Every line below must be reproduced exactly. Copy them all.

DATA start

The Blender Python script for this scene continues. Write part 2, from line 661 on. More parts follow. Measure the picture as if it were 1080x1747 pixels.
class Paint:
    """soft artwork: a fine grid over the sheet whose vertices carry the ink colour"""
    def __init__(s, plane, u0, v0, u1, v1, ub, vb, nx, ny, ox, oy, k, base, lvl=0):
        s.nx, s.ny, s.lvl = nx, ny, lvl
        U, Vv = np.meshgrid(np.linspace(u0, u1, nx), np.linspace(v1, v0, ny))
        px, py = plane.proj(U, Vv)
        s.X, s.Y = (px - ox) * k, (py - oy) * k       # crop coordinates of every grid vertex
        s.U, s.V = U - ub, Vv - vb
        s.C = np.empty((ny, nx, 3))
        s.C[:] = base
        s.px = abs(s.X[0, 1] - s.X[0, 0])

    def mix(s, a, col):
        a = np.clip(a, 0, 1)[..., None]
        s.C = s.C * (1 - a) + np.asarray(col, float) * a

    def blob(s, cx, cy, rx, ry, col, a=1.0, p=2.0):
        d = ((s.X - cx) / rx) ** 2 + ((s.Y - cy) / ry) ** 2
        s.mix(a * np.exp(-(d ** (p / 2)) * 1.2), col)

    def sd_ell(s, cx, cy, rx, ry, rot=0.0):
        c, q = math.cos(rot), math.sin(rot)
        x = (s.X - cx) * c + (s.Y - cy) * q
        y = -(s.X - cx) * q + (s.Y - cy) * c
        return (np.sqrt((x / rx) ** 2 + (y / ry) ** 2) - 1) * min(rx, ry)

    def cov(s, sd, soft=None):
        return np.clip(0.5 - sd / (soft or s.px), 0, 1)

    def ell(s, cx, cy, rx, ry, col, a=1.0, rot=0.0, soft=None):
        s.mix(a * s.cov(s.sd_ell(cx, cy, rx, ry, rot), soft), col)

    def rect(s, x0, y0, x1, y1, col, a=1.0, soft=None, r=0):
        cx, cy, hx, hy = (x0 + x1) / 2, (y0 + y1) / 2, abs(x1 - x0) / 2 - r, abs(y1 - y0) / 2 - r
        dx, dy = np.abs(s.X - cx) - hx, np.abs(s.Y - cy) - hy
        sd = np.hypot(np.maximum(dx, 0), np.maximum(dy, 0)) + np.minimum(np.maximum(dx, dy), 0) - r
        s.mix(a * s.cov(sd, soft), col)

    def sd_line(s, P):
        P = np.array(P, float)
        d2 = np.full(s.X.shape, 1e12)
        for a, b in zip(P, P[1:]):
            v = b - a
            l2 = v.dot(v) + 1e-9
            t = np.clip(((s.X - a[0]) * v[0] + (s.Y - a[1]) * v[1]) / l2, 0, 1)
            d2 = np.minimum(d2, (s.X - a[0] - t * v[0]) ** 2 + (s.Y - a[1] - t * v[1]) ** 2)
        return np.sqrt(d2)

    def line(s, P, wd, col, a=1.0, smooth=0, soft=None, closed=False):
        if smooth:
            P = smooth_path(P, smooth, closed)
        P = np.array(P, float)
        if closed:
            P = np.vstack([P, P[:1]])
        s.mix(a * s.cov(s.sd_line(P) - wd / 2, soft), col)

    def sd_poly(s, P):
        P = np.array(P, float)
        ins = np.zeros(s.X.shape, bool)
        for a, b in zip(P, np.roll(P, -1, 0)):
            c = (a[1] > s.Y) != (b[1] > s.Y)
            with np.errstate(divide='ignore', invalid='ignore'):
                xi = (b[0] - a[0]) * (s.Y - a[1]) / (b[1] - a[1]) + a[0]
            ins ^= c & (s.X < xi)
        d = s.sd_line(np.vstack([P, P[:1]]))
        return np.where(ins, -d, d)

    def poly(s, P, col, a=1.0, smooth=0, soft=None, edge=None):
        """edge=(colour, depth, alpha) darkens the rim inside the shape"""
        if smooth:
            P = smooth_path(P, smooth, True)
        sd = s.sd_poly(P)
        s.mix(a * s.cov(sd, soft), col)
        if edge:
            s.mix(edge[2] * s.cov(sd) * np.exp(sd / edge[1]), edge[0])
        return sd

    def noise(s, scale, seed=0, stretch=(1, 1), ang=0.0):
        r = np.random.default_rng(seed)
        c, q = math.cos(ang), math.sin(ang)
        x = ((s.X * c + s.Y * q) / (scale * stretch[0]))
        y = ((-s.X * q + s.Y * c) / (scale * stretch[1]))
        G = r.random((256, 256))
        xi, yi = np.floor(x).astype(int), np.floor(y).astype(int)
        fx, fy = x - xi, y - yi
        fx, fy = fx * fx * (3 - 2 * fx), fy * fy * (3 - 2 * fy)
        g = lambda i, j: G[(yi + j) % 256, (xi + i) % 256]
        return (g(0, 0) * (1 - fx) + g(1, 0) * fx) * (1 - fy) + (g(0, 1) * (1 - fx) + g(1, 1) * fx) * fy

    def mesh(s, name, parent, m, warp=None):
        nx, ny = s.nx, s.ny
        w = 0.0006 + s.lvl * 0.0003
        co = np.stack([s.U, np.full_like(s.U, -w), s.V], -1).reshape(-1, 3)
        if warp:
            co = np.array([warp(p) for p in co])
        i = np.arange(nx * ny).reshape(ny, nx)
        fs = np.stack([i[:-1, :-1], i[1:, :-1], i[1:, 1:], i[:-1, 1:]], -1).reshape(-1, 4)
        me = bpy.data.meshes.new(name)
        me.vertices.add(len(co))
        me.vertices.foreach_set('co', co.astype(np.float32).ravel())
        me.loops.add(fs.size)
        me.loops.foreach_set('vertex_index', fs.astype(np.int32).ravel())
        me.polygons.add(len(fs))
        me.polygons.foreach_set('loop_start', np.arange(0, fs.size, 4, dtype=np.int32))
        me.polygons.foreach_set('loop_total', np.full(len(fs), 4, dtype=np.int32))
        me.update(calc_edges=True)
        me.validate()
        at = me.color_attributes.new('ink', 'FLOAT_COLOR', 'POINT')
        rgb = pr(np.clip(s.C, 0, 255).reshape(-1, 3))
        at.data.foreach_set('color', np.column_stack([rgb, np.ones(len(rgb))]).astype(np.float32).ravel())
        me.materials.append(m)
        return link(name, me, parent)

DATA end

SOLUTION TO THE PROBLEM:
The Blender Python script for this scene continues. Write part 2, from line 661 on. More parts follow. Measure the picture as if it were 1080x1747 pixels.
class Paint:
    """soft artwork: a fine grid over the sheet whose vertices carry the ink colour"""
    def __init__(s, plane, u0, v0, u1, v1, ub, vb, nx, ny, ox, oy, k, base, lvl=0):
        s.nx, s.ny, s.lvl = nx, ny, lvl
        U, Vv = np.meshgrid(np.linspace(u0, u1, nx), np.linspace(v1, v0, ny))
        px, py = plane.proj(U, Vv)
        s.X, s.Y = (px - ox) * k, (py - oy) * k       # crop coordinates of every grid vertex
        s.U, s.V = U - ub, Vv - vb
        s.C = np.empty((ny, nx, 3))
        s.C[:] = base
        s.px = abs(s.X[0, 1] - s.X[0, 0])

    def mix(s, a, col):
        a = np.clip(a, 0, 1)[..., None]
        s.C = s.C * (1 - a) + np.asarray(col, float) * a

    def blob(s, cx, cy, rx, ry, col, a=1.0, p=2.0):
        d = ((s.X - cx) / rx) ** 2 + ((s.Y - cy) / ry) ** 2
        s.mix(a * np.exp(-(d ** (p / 2)) * 1.2), col)

    def sd_ell(s, cx, cy, rx, ry, rot=0.0):
        c, q = math.cos(rot), math.sin(rot)
        x = (s.X - cx) * c + (s.Y - cy) * q
        y = -(s.X - cx) * q + (s.Y - cy) * c
        return (np.sqrt((x / rx) ** 2 + (y / ry) ** 2) - 1) * min(rx, ry)

    def cov(s, sd, soft=None):
        return np.clip(0.5 - sd / (soft or s.px), 0, 1)

    def ell(s, cx, cy, rx, ry, col, a=1.0, rot=0.0, soft=None):
        s.mix(a * s.cov(s.sd_ell(cx, cy, rx, ry, rot), soft), col)

    def rect(s, x0, y0, x1, y1, col, a=1.0, soft=None, r=0):
        cx, cy, hx, hy = (x0 + x1) / 2, (y0 + y1) / 2, abs(x1 - x0) / 2 - r, abs(y1 - y0) / 2 - r
        dx, dy = np.abs(s.X - cx) - hx, np.abs(s.Y - cy) - hy
        sd = np.hypot(np.maximum(dx, 0), np.maximum(dy, 0)) + np.minimum(np.maximum(dx, dy), 0) - r
        s.mix(a * s.cov(sd, soft), col)

    def sd_line(s, P):
        P = np.array(P, float)
        d2 = np.full(s.X.shape, 1e12)
        for a, b in zip(P, P[1:]):
            v = b - a
            l2 = v.dot(v) + 1e-9
            t = np.clip(((s.X - a[0]) * v[0] + (s.Y - a[1]) * v[1]) / l2, 0, 1)
            d2 = np.minimum(d2, (s.X - a[0] - t * v[0]) ** 2 + (s.Y - a[1] - t * v[1]) ** 2)
        return np.sqrt(d2)

    def line(s, P, wd, col, a=1.0, smooth=0, soft=None, closed=False):
        if smooth:
            P = smooth_path(P, smooth, closed)
        P = np.array(P, float)
        if closed:
            P = np.vstack([P, P[:1]])
        s.mix(a * s.cov(s.sd_line(P) - wd / 2, soft), col)

    def sd_poly(s, P):
        P = np.array(P, float)
        ins = np.zeros(s.X.shape, bool)
        for a, b in zip(P, np.roll(P, -1, 0)):
            c = (a[1] > s.Y) != (b[1] > s.Y)
            with np.errstate(divide='ignore', invalid='ignore'):
                xi = (b[0] - a[0]) * (s.Y - a[1]) / (b[1] - a[1]) + a[0]
            ins ^= c & (s.X < xi)
        d = s.sd_line(np.vstack([P, P[:1]]))
        return np.where(ins, -d, d)

    def poly(s, P, col, a=1.0, smooth=0, soft=None, edge=None):
        """edge=(colour, depth, alpha) darkens the rim inside the shape"""
        if smooth:
            P = smooth_path(P, smooth, True)
        sd = s.sd_poly(P)
        s.mix(a * s.cov(sd, soft), col)
        if edge:
            s.mix(edge[2] * s.cov(sd) * np.exp(sd / edge[1]), edge[0])
        return sd

    def noise(s, scale, seed=0, stretch=(1, 1), ang=0.0):
        r = np.random.default_rng(seed)
        c, q = math.cos(ang), math.sin(ang)
        x = ((s.X * c + s.Y * q) / (scale * stretch[0]))
        y = ((-s.X * q + s.Y * c) / (scale * stretch[1]))
        G = r.random((256, 256))
        xi, yi = np.floor(x).astype(int), np.floor(y).astype(int)
        fx, fy = x - xi, y - yi
        fx, fy = fx * fx * (3 - 2 * fx), fy * fy * (3 - 2 * fy)
        g = lambda i, j: G[(yi + j) % 256, (xi + i) % 256]
        return (g(0, 0) * (1 - fx) + g(1, 0) * fx) * (1 - fy) + (g(0, 1) * (1 - fx) + g(1, 1) * fx) * fy

    def mesh(s, name, parent, m, warp=None):
        nx, ny = s.nx, s.ny
        w = 0.0006 + s.lvl * 0.0003
        co = np.stack([s.U, np.full_like(s.U, -w), s.V], -1).reshape(-1, 3)
        if warp:
            co = np.array([warp(p) for p in co])
        i = np.arange(nx * ny).reshape(ny, nx)
        fs = np.stack([i[:-1, :-1], i[1:, :-1], i[1:, 1:], i[:-1, 1:]], -1).reshape(-1, 4)
        me = bpy.data.meshes.new(name)
        me.vertices.add(len(co))
        me.vertices.foreach_set('co', co.astype(np.float32).ravel())
        me.loops.add(fs.size)
        me.loops.foreach_set('vertex_index', fs.astype(np.int32).ravel())
        me.polygons.add(len(fs))
        me.polygons.foreach_set('loop_start', np.arange(0, fs.size, 4, dtype=np.int32))
        me.polygons.foreach_set('loop_total', np.full(len(fs), 4, dtype=np.int32))
        me.update(calc_edges=True)
        me.validate()
        at = me.color_attributes.new('ink', 'FLOAT_COLOR', 'POINT')
        rgb = pr(np.clip(s.C, 0, 255).reshape(-1, 3))
        at.data.foreach_set('color', np.column_stack([rgb, np.ones(len(rgb))]).astype(np.float32).ravel())
        me.materials.append(m)
        return link(name, me, parent)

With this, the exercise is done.